According to the latest optimistic estimates of UK economic growth, that means Reeves has just about £10bn to spare on improving public services, unless Labour breaks its promise not to raise taxes or to borrow more. That means the vicious austerity that the NHS, local governments and schools and universities have experienced over the last decade or more will continue – at least until the miracle of faster growth appears. Total health spending annual growth of 0.8% would result in the next four years being the tightest in NHS history under the Labour pledges – tighter even than the former Tory coalition government’s “austerity” period, which saw funding grow by just 1.4% real terms a year between 2010/11 and 2014/15.

What about housing? The new Labour government says it will aim to build 300,000 new homes a year through the next five years.

No, the whole housing plan will depend on private developers building homes for sale with minimal monitoring for ‘affordable homes’. The Labour leaders are more concerned with removing planning regulations in local areas so that private developers can build where and how they want. And who are these developers? As has been pointed out, they are likes of BlackRock, the American investment company, which already owns 260,000 British homes on which it is making some eyewatering fees, around £1.4bn last year.

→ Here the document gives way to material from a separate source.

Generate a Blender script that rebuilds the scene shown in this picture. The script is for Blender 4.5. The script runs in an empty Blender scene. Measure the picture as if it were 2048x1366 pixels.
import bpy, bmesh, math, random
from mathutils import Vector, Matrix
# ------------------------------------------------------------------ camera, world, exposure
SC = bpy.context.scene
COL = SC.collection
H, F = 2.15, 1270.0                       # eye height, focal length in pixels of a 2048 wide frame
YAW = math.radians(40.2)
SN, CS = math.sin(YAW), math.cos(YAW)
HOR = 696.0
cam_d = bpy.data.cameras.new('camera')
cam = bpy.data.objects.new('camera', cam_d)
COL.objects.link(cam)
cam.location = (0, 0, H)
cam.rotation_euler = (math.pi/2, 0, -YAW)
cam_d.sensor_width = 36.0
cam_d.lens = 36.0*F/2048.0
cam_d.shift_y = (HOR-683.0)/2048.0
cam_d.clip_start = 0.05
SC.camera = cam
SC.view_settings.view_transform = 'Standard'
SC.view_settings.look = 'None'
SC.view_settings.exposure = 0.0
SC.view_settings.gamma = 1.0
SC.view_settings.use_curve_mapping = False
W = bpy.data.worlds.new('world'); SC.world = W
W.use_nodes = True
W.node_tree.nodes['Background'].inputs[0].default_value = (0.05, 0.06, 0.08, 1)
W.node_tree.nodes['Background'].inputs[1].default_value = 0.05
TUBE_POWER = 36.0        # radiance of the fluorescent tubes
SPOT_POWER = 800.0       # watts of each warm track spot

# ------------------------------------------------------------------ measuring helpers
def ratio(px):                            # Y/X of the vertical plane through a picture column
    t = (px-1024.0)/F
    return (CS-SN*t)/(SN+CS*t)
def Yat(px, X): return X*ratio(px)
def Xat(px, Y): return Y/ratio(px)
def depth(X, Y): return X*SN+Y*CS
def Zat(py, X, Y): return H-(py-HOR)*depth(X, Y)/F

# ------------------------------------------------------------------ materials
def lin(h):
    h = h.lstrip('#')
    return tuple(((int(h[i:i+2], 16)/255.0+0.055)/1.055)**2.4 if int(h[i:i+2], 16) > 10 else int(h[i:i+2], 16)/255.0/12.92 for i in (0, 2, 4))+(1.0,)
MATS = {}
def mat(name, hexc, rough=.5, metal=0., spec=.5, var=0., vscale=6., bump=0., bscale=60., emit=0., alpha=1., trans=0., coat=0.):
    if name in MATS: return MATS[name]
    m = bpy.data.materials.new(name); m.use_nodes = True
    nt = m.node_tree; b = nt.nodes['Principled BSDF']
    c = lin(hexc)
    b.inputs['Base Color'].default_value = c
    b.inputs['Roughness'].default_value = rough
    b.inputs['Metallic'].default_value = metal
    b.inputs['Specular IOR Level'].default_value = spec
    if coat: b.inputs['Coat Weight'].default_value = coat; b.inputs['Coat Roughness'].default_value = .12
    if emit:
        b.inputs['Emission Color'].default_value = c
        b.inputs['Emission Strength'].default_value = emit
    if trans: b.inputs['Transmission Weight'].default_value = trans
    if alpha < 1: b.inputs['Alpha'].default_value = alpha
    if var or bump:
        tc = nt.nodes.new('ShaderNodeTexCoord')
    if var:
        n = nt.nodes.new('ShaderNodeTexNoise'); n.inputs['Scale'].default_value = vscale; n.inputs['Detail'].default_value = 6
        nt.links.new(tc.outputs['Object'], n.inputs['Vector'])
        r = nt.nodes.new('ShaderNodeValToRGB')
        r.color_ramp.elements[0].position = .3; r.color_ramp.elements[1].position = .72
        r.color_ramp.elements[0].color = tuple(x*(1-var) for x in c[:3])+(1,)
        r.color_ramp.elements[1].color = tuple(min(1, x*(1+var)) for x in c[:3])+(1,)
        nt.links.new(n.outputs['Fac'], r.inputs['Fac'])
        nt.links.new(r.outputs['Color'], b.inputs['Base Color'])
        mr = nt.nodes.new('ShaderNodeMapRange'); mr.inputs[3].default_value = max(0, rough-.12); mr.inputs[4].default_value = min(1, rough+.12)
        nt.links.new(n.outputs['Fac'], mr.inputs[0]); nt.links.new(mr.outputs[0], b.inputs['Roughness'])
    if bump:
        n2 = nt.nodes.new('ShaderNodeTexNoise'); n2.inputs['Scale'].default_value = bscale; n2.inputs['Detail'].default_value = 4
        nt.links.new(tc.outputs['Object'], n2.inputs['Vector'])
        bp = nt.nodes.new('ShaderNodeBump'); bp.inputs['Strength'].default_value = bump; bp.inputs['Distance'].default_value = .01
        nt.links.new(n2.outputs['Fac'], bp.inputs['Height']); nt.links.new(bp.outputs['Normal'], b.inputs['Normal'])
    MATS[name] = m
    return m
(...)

Then there are the energy and water utilities. The scandal of these privatized utilities is is for all to see, where shareholders have got billions in dividends, while debt and prices rise, The total collapse in the water infrastructure has reached the point where the UK’s water supply, rivers and beaches are no longer safe to drink or touch. And yet, Labour has no plan to bring these utilities back into public ownership. Instead, it wants ‘better regulation’. Apparently, it wants less regulation in housing and more regulation in utilities and the postal service.

Securonomics however, does mean more investment in one key sector: defence. The new Labour government has pledged to raise defence spending to 2.5% of GDP in this parliament in order to ‘secure’ the country, supposedly from the threat of invasion by Russia or China – but in reality to meet the demands of the US and NATO. UK defence spending is already 2.3% of GDP, but more is to be spent while the NHS remains in austerity mode.

Securonomics is really a return yet again to the idea of ‘public-private partnership’. What that means is that the government will borrow or tax a bit more to invest a bit more, mainly to encourage and subsidise the capitalist sector to invest more and let them take the lion’s share of any extra revenues produced. Public sector investment will mainly be used to help the capitalist sector invest, not to replace it.